L'EESAB est dirigé par un Conseil d'Administration où les collectivités détiennent légalement la majorité. Les personnels n'y constituent qu'une minorité réduite et sans influence. Ce sont les payeurs qui décident, hélas sans expérience des spécificités de l'enseignement artistique. Contrairement à la tradition démocratique de l'Université où les enseignants et étudiants jouent un rôle central dans les Conseils d'Administration, nous affrontons des élus portés par une vision purement administrative et comptable, sans compréhension ni des enjeux de l'enseignement supérieur ni de la dimension artistique d'un tel enseignement. Cette situation, partagée par toutes les écoles de France s'aggrave en Bretagne par le mise en place de réunions qui doublent, voire court-circuitent, les instances (réunion des personnes publiques en amont du CA, réunion employeur-syndicats en amont du Comité Technique, réunion des directeurs en aval du conseil pédagogique, etc...). Désabusés, les personnels se sont détournés des élections aux instances et il a fallu tirer au sort leurs représentants au Conseil d'Administration ou faire sans eux dans les différents sites.
Cette situation débouche aujourd'hui sur un réel conflit. Au terme de quatre années de fonctionnement les sites de Brest, Lorient et Rennes annoncent des suppressions ou des réductions de postes d'enseignants. Nous sommes déjà dans une situation où, à l'encontre des règles de la Fonction Publique territoriale, la précarité se généralise. Mais, étape supplémentaire, il va être décidé ce 1er janvier de supprimer deux postes à Brest, d'en supprimer un à Lorient et d'en réduire un à Rennes pour de simples motifs budgétaires. Pour résumer, dans ce qui est une école, donc un lieu voué à l'enseignement, on accroît l'administration et on supprime des professeurs ! Les deux syndicats, CFDT et CGT se sont unis pour résister à cette politique désastreuse.
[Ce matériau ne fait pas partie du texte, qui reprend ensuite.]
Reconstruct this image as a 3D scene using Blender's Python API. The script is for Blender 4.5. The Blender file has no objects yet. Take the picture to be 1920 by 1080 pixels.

Dans le cas Lorientais, le prétexte est un déficit du site et les administrateurs s'accommodent de cette perte en estimant qu'un autre professeur peut à lui seul assumer ce que faisaient deux auparavant. Dans le cas brestois, le plus dramatique, une pseudo réorganisation des services sert de prétexte à l'éviction d'une enseignante trop peu docile. À Rennes, il s'agit d'une baisse d'effectifs dans une section. Cette politique purement comptable est inacceptable mais l'administration comme les élus nous opposent une fin de non-recevoir. Aucune politique, aucun projet pédagogique global à l'Etablissement n'existe en dehors de quelques considérations vagues. Nous affirmons, de notre côté que la priorité est de déterminer en concertation avec les personnels un réel projet pédagogique de l'Etablissement et, à partir de là, la discussion des moyens et personnels à y impliquer deviendra possible.
Nous avons alerté le Ministère de la Culture, la Préfecture, le Centre de Gestion. Le problème breton a été popularisé dans toute la France par la Coordination Nationale des Enseignants des Ecoles d'Art. Nous avons interpelé tous les interlocuteurs. Nous sommes désormais prêt à mener une action plus ferme pour contraindre l'employeur à la négociation.
Aujourd'hui, nous nous tournons vers vous. Aucun des sites de l'EESAB ne figure dans votre circonscription mais vous êtes un élu de la République et vous êtes issu de Bretagne. L'administration d'un établissement public de dimension régionale vous concerne donc au premier chef. Nous souhaiterions que vous puissiez user de votre position pour agir auprès des représentants des villes, de la Région et de l'Etat qui s'apprêtent à voter ce 1er juillet la suppression de postes d'enseignants au cours d'un Conseil d'Administration qui se tiendra à Quimper.
En espérant que votre influence permettra de renouer un dialogue rompu et que des issues pourront être trouvées pour éviter les drames humains qui s'annoncent, je vous prie, Monsieur le député, d'agréer l'expression de mes sentiments cordiaux.